The question before the public now is: does it matter to you that the president and vice president compromised national security for purely personal political gain? And I will confess that my own answer would be ... I don't know. I mean, yes, I care, and I wish with all my heart that this administration would resign. I do feel that this administration has frequently and repeatedly committed high crimes and misdemeanors warranting impeachment. I just don't know what I think should happen now.

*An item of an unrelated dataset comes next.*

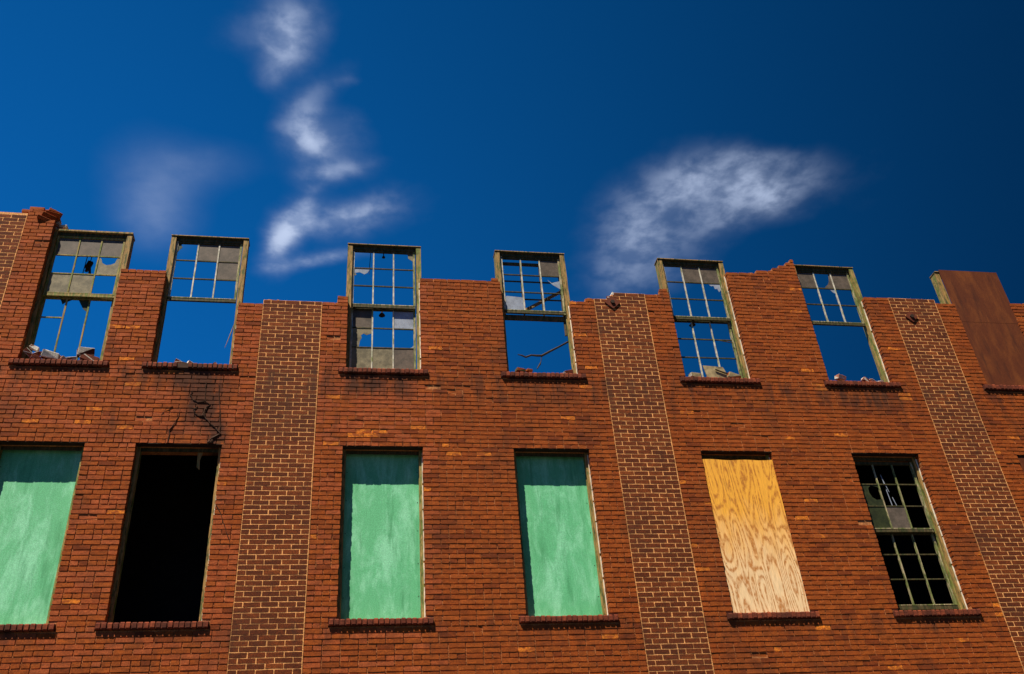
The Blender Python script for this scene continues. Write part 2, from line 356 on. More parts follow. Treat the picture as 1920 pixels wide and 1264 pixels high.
# --- mortar body of the wall
wb = MB(); wb2 = MB()
def column_boxes(mb, xs, y0, y1, pad, drop, skip_pil, mi=0, inset=0.0):
    for a, b in zip(xs[:-1], xs[1:]):
        if b - a < 1e-4: continue
        xm = (a + b) / 2
        if skip_pil and in_pil(xm): continue
        hs = sorted(holes_at(xm, pad)); t = top_at(xm)
        inopen = any(h[1] == 99 for h in hs)
        if t is None and not inopen:      # padded strip beside an opening
            t = top_at(xm - .05) or top_at(xm + .05)
        if inopen: t = SU - SH
        t = (t or SU - SH) - drop
        z = ZA if y0 < .05 else GZ
        segs = []
        for h0, h1 in hs:
            if h0 > t: break
            if h0 > z: segs.append((z, h0))
            z = max(z, h1)
        if z < t: segs.append((z, t))
        for z0, z1 in segs: mb.box(a, b, y0, y1, z0, z1, mi)
xs = {XA, XB}
for l in LX: xs |= {l - SE, l - .006, l + OW + .006, l + OW + SE}
for a, b in PIL: xs |= {a, b}
for a, b, k in SKY: xs |= {x for x in (a, b) if XA < x < XB and not any(abs(x - q) < .004 for l in LX for q in (l, l + OW))}
xs = sorted(x for x in xs if XA <= x <= XB)
_h = holes_at
column_boxes(wb, xs, .0125, .100, .005, .012, True)
xs2 = {-9, 15}
for l in LX: xs2 |= {l - SE, l - .035, l + OW + .035, l + OW + SE}
for a, b, k in SKY: xs2 |= {x for x in (a, b) if not any(abs(x - q) < .04 for l in LX for q in (l, l + OW))}
column_boxes(wb, sorted(xs2), .101, .325, .034, .05, False)
wall = wb.build('wall', [MORT]); P(wall)
# plain brick below and beyond what the photograph shows
lw = MB()
lw.box(-9, 15, 0, .1, GZ, ZA - .001); lw.box(-9, XA - .001, 0, .1, ZA, kz(90)); lw.box(XB + .001, 15, 0, .1, ZA, kz(79))
lw.box(-9, -8.7, .33, 9, GZ, 7.6); lw.box(14.7, 15, .33, 9, GZ, 7.6); lw.box(-9, 15, 9.001, 9.3, GZ, 7.6)
P(lw.build('outer_wall', WALLTEX))
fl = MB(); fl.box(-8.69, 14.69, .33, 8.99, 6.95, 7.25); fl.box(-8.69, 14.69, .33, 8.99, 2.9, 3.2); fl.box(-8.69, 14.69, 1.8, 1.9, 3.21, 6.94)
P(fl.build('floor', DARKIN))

# --- bricks
def brick_outline(w, h, r=.004, jit=.0016, seed=0):
    q = random.Random(seed); j = lambda a=jit: q.uniform(-a, a)
    pts = [(r + abs(j()), j()), (w * .35, j()), (w * .7, j()), (w - r, j()), (w + j(), r), (w + j(), h - r), (w - r, h + j()), (w * .65, h + j()), (w * .3, h + j()), (r, h + j()), (j(), h - r), (j(), r)]
    return pts
def add_brick(mb, x, z, w, h, y, depth, mi, seed, jit=.0016, tilt=0):
    pts = brick_outline(w, h, seed=seed, jit=jit)
    n = len(pts); q = random.Random(seed + 5); dy = [y + q.uniform(-.0012, .0012) * (.25 if depth == .03 and jit == .002 else 1) + tilt * (pz - h / 2) for px, pz in pts]
    V = [(x + px, yy, z + pz) for (px, pz), yy in zip(pts, dy)] + [(x + px, y + depth, z + pz) for px, pz in pts]
    mb.poly(V, [tuple(range(n))] + [(i, i + n, (i + 1) % n + n, (i + 1) % n) for i in range(n)], mi)

def proj_scale(x, z):
    v = Vector((x, 0, z)) - CAMP; d = v.dot(FW)
    px = 960 + 1804.5 * v.dot(RT) / d; py = 632 - 1804.5 * v.dot(UP) / d
    if not (10 < px < 1910 and 10 < py < 1254): return 0
    return (v.normalized().y) / v.length_squared
def solid_ivals(k, a, b):
    """x intervals of a course between a and b that are wall"""
    z0, z1 = kz(k), kz(k + 1); zm = (z0 + z1) / 2
    cuts = []
    for l in LX:
        for s0, s1 in ((SD - SH, SD), (SU - SH, SU)):
            if min(z1, s1) - max(z0, s0) > .30 * C: cuts.append((l - SE, l + OW + SE))
        if SD < zm < ZL or zm > SU - .3 * C: cuts.append((l, l + OW))
    for p in PIL: cuts.append(p)
    for i in range(len(SKY)):
        if kz(SKY[i][2]) < zm: cuts.append(SKY[i][:2])
    iv = [(a, b)]
    for c0, c1 in cuts:
        nv = []
        for i0, i1 in iv:
            if c1 <= i0 or c0 >= i1: nv.append((i0, i1)); continue
            if c0 > i0: nv.append((i0, c0))
            if c1 < i1: nv.append((c1, i1))
        iv = nv
    iv.sort(); out = []
    for i in iv:
        if out and abs(out[-1][1] - i[0]) < .003: out[-1] = (out[-1][0], i[1])
        else: out.append(i)
    return [i for i in out if i[1] - i[0] > .03]
def is_header(k): return (k < 33 and (k - 4) % 6 == 0) or (k >= 35 and (k - 35) % 6 == 0)
bricks = []                              # (x, z, w, h, y, depth, mat, seed)
J = .0115; JZ = .0145
k0 = math.ceil((ZA - ZK) / C)
ORNG = [(-3.2, 8.16, .3), (.18, 6.5, .28), (-5.0, 10.1, .2), (1.6, 6.18, .3)]
sd = 0
for k in range(k0, 95):
    for a, b in solid_ivals(k, XA, XB):
        w = b - a; hd = is_header(k)
        if hd:
            n = max(1, round(w / (S / 2))); xsb = [a + w * i / n for i in range(n + 1)]
            if n > 6:
                q = 1 + (k % 2); del xsb[q]
                for _ in range(n // 14): del xsb[rnd.randrange(3, len(xsb) - 2)]
        else:
            n = max(1, round(w / (S / 2)))
            u = w / n; pos = 0; xsb = [a]
            if (k % 2) == (1 if n % 2 == 0 else 0) and n > 2: pos = 1; xsb.append(a + u)
            while pos < n:
                step = min(2, n - pos)
                if rnd.random() < .02: step = 1
                pos += step; xsb.append(a + u * pos)
        for i in range(len(xsb) - 1):
            x0, x1 = xsb[i], xsb[i + 1]
            
            g0 = 0 if i == 0 and any(abs(x0 - q) < .01 for l in LX for q in (l, l + OW)) else J / 2
            g1 = 0 if i == len(xsb) - 2 and any(abs(x1 - q) < .01 for l in LX for q in (l, l + OW)) else J / 2
            if g0 == 0: x0 += rnd.uniform(-.004, .004)
            if g1 == 0: x1 += rnd.uniform(-.004, .004)
            sd += 1; zz = kz(k) + JZ / 2 + rnd.uniform(-.0012, .0012)
            y = rnd.uniform(-.0045, .003)
            r = rnd.random(); xm = (x0 + x1) / 2
            nn = noise.noise(Vector((xm * .5, 0, kz(k) * .6)))
            if r < .013 or any(abs(xm - ox) < orr and abs(kz(k) - oz) < C * .6 and rnd.random() < .7 for ox, oz, orr in ORNG): mi = 8
            elif r < .05: mi = 7
            else:
                if xm < 1.2: mi = rnd.choice([4, 2, 4, 6, 6, 2, 4, 0] if nn + (kz(k) - 6.5) * .12 > -.05 else [0, 1, 2, 6, 4])
                else: mi = rnd.choice([0, 1, 2, 3, 5, 5, 1, 0, 7 if nn > .15 else 1])  # right part draws darker tones: lens falloff put into the brick colours
            jit = .0016 if rnd.random() > .14 else .0036
            if mi == 8 and rnd.random() < .6:
                y += rnd.uniform(.001, .004); jit = .005
            elif rnd.random() < .012: y += rnd.uniform(.006, .012); jit = .006
            bricks.append((x0 + g0, zz, x1 - x0 - g0 - g1, C - JZ + rnd.uniform(-.001, .0015), y, mi, sd, jit, proj_scale(xm, kz(k) + .03)))
order = sorted(range(len(bricks)), key=lambda i: -bricks[i][8])
single = set(order[:300]); rest = MB()
WM = RED + [ORANGE]
for i, bb in enumerate(bricks):
    x, z, w, h, y, mi, seed, jit, sc = bb
    if i in single: continue
    near = any(abs(x - q) < .02 or abs(x + w - q) < .02 for l in LX for q in (l, l + OW))
    add_brick(rest, x, z, w, h, y, .094 if near or z > 8.5 else .03, mi, seed, jit)
rb = rest.build('brickwork', WM, wall, kind='stuff')
VARS = {}
def brick_obj(name, parent, x, z, w, h, y, mi, mats, seed, jit, depth=.094):
    key = (mats[mi].name, round(w / .1), seed % 5, jit > .003)
    if key not in VARS:
        mb = MB(); add_brick(mb, 0, 0, w, h, 0, depth, 0, seed, jit); o = mb.build(name, mats[mi], parent); VARS[key] = (o.data, w, h)
        o.location = (x, y, z); return o
    me, w0, h0 = VARS[key]
    o = link(name, me, parent); o.location = (x, y, z); o.scale = (w / w0, 1, h / h0); return o
for i in order[:300]:
    x, z, w, h, y, mi, seed, jit, sc = bricks[i]
    brick_obj('brick', wall, x, z, w, h, y, mi, WM, seed, jit)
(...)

I don't, myself, want to watch the country flounder through impeachment again, however deserved it may be. And it's a foregone conclusion that, given that the Republicans in Congress have the best interests of the party, rather than of the country, in mind as they "govern", if that's the word for what they're doing ... they will never authorize impeachment proceedings. If, by some miracle, impeachment articles were approved, they would never ever pass. And the Democrats, if they even want to try, can't make the attempt without them, because the Dems are the minority party. And all that said ... even if impeachment proceedings were approved, and even if Bush actually was found guilty and removed from office ... that would leave us with a year or two of Cheney. If, by yet another miracle, Cheney resigned along with Bush, that would leave us with a year or two of Hastert. I fail to see how any of those choices leave the country any better off than it was previously. A weak, caretaker government, just waiting to be swept out of office isn't what we need right now. (Mind, neither is the current administration; it's just that a weak, caretaker administration might actually be worse than what we do have.)

Question is, is the devil we know actually better than the devil we don't?